Thursday, February 18, 2010

New Pawhuskan

I frankly did not know which blog I should write in to cover Tabbitha.  She is my niece, fourteen months old in this photograph, a copyrighted one I borrowed from a set I made for her second Christmas.  I think it matters little which blog but she is a Pawhuskan so I settled on Pawhuska Trails.  My brother Charles married later than most do and became a father even later.  I became a father at age twenty-three, Charles became a father at age forty-five.  He is a first time father at the age most of my classmates became grandparents.  When I have been out with Charles and Tabbitha and people have observed them together, I wonder how people see them.  He seems too old to be her father and maybe they think he is her grandfather but then, what do they think I am?  I am an uncle, which I emphasize because even friends forget and comment about my being a grandfather, which I am not.  My son died childless in 2003, my only son, my only child, so I won't be a grandfather.  I keep genealogy records for my family Payne, which I began in search of my own origins.  A year ago I used to say that I went back only one generation, which was my mother and father.  Then through the tools of research and luck, I learned the identity of my grandparents and great grandparents and the rest was easy.  Now I can trace my ancestry to long ago in Scotland, to long ago in Croatia, and to long ago in Poland.  My great grandparents on my mother's side, Sam and Lena Harris, were Jews who immigrated from Poland.  When you combine my Scottish, English, French, Polish, Croatia and Cherokee, I am quite a mutt.  It doesn't change who or what I am but it's nice to know.  I no longer have to abstain from conversations when someone trots out their pedigree for mine is now substantial.  Tabbitha gets some of that too, Cherokee, English, Polish and Jew, from my mother's side.  She gets Cherokee from her father's side.  It's nice to talk about our heritage but all said and done, it is my heritage; not what I am today.  I am an American, an Oklahoman and a Pawhusakan.  I have lived other places but my heart belongs to Pawhuska.  Pawhuska has changed and is changing but it has a future and the future in part belongs to Tabbitha, a new Pawhuskan, and those who share new beginnings with her.  What will they bring to it?  I can not know but I remain filled with wonder, curiosity and hope for the future of Pawhuska.  I am glad that my family continues with it, in Tabbitha.

Tuesday, February 2, 2010

Flanagan Hill on Prudom Street





















This is probably the steepest hill in Pawhuska.

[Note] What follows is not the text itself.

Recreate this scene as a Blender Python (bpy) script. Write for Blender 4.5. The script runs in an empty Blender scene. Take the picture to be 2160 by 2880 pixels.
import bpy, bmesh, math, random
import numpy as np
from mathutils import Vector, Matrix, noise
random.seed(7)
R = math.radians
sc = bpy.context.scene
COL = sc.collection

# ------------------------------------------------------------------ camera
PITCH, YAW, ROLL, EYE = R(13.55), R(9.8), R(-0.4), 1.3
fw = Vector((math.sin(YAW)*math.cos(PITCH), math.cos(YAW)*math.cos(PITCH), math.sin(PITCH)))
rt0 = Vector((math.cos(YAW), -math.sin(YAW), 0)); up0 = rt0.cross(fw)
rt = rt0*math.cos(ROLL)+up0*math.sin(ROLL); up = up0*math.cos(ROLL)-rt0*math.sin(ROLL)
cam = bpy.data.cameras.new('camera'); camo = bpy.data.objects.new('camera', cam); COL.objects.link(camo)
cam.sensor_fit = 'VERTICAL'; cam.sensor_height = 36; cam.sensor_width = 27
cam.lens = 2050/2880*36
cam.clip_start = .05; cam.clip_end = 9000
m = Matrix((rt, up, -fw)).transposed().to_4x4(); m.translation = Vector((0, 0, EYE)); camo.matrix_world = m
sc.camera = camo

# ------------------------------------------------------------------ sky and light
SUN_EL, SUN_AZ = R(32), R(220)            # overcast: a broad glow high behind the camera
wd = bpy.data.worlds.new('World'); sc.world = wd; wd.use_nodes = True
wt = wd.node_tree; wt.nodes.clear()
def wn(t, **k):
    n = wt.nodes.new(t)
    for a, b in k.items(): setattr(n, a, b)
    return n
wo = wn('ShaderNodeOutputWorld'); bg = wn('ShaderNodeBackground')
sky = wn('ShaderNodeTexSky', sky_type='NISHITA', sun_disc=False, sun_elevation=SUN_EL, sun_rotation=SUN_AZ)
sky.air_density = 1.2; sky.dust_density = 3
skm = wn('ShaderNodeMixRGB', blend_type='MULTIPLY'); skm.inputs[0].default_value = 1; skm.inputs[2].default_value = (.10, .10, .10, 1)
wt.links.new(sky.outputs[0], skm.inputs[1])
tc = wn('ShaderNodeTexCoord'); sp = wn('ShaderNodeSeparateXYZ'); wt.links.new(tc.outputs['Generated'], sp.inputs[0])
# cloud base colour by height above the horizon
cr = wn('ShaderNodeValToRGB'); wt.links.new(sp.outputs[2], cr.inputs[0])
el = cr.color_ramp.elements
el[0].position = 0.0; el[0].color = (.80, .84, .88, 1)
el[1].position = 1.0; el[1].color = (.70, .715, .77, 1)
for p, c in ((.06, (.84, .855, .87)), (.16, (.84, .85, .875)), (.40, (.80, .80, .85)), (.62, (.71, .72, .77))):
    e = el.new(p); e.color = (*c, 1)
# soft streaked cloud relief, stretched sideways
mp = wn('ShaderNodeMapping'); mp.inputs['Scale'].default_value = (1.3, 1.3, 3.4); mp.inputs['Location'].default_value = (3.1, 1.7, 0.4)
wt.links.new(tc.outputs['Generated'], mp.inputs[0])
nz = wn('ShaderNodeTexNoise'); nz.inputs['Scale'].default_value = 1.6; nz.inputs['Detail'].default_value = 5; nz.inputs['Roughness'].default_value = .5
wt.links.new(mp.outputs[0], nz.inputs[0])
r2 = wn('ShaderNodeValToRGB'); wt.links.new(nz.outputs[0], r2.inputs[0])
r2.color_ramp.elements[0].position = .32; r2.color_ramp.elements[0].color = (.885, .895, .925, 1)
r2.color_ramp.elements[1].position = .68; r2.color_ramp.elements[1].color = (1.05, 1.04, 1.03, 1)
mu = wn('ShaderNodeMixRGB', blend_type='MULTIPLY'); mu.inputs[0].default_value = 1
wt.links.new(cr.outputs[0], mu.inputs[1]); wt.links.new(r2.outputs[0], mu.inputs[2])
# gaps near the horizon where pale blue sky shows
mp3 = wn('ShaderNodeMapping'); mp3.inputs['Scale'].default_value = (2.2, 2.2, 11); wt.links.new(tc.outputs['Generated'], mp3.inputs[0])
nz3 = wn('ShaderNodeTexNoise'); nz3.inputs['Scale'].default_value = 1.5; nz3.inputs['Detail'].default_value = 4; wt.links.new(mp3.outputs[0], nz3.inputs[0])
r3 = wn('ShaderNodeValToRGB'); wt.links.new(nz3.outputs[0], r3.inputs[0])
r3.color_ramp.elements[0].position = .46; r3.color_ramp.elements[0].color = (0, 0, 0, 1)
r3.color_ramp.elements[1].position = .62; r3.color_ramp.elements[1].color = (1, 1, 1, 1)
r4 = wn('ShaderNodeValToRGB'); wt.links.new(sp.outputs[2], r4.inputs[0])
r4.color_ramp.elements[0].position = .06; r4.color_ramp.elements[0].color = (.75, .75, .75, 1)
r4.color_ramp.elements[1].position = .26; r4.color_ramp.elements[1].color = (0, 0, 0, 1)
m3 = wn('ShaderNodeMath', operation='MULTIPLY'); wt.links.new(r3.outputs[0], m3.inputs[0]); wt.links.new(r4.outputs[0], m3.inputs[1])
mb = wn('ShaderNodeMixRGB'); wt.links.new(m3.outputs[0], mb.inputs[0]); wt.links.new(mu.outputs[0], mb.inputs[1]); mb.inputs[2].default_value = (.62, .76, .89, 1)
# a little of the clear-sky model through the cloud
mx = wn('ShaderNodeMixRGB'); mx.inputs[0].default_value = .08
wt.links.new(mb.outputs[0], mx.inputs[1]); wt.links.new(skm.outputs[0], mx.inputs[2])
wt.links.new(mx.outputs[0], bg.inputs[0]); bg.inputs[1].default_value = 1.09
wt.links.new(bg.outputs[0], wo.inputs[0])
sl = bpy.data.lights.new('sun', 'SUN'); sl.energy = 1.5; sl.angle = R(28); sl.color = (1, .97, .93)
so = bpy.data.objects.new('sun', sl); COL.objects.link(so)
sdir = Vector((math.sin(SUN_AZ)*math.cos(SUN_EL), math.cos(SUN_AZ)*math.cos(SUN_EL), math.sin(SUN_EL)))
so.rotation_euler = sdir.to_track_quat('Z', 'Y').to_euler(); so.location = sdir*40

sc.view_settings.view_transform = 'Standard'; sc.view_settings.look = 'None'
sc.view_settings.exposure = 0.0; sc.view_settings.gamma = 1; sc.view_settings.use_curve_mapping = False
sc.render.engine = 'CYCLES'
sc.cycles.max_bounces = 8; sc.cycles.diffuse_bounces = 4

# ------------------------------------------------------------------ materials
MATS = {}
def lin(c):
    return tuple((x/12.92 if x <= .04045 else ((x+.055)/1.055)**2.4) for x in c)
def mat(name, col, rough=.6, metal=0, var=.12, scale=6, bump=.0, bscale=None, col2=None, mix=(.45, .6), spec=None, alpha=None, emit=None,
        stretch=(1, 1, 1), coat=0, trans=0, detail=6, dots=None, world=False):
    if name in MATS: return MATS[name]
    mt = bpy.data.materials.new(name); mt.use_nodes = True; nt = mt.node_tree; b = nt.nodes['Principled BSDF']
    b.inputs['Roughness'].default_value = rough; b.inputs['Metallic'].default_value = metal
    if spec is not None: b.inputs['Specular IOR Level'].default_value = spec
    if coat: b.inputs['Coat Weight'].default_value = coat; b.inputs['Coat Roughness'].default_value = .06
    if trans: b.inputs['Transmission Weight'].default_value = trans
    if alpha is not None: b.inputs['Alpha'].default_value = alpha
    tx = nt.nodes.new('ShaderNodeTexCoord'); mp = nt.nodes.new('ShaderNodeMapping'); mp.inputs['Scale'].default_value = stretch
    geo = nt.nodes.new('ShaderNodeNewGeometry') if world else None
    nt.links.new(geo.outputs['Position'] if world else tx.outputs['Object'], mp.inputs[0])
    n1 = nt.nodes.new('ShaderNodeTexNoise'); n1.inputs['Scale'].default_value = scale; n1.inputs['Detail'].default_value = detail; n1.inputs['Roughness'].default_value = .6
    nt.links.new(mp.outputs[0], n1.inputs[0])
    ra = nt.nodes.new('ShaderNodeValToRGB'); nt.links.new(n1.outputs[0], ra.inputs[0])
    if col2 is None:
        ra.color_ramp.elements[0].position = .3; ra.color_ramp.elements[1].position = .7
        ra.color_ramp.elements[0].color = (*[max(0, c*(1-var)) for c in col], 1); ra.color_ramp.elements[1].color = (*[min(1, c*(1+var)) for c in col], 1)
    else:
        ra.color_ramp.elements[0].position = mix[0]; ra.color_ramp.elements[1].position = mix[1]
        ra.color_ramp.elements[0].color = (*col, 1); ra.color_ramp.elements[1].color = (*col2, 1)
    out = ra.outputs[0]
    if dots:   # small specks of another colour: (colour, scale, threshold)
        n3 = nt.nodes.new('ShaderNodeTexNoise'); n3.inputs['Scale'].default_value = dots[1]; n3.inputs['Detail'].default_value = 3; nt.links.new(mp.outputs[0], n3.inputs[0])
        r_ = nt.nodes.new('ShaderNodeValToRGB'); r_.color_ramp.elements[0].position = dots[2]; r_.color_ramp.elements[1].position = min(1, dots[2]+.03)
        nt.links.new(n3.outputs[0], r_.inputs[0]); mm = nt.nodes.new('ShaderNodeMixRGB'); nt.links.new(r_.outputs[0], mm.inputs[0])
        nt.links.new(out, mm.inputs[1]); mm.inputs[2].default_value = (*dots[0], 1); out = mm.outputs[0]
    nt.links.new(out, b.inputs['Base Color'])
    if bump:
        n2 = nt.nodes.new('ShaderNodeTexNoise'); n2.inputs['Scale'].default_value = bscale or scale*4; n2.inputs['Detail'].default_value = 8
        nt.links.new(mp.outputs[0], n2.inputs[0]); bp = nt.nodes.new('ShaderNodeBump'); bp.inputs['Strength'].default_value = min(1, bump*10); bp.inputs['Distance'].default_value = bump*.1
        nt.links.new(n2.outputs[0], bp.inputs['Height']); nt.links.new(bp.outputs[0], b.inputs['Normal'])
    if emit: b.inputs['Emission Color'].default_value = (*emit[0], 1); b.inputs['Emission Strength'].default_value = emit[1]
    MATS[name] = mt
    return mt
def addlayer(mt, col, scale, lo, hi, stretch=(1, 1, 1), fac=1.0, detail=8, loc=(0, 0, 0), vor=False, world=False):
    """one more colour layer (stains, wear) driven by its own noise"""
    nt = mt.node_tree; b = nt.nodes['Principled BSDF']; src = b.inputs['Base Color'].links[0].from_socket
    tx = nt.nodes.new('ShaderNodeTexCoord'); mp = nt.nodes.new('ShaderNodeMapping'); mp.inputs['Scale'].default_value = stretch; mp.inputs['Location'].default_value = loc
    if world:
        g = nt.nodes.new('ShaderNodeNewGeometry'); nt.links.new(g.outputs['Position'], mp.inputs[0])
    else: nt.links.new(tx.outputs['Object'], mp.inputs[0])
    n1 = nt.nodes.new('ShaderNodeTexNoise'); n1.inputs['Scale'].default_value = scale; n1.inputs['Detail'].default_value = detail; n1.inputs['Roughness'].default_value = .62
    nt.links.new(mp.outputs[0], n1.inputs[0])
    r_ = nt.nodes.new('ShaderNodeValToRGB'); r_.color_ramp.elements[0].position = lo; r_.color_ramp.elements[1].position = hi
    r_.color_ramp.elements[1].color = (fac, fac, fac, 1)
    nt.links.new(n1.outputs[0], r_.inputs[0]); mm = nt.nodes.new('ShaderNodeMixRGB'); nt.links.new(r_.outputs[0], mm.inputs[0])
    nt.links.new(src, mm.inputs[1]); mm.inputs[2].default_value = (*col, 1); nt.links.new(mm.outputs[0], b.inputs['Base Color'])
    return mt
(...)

It is short, only 325 feet in length, but it is very sudden, very steep and I know that from my many failures with a bicycle as I tried to prove how tough I was by riding to the top without stopping and pushing the bicycle. I made it only one time when I had an English racer bicycle and I pedaled fast, geared low and pumped like crazy. I was so proud to have reached the top without dismounting and I wish I had had a friend with me to prove that I had done it. Once was enough and I was only too happy to dismount and push the bicycle from then on. During snowy days in winter, Pawhuska police closed the hill and block from Tenth Street to Ninth Street and we sledded down it, only to face the difficult walk to the top again for one more fast ride to the bottom. It was great fun with great friends.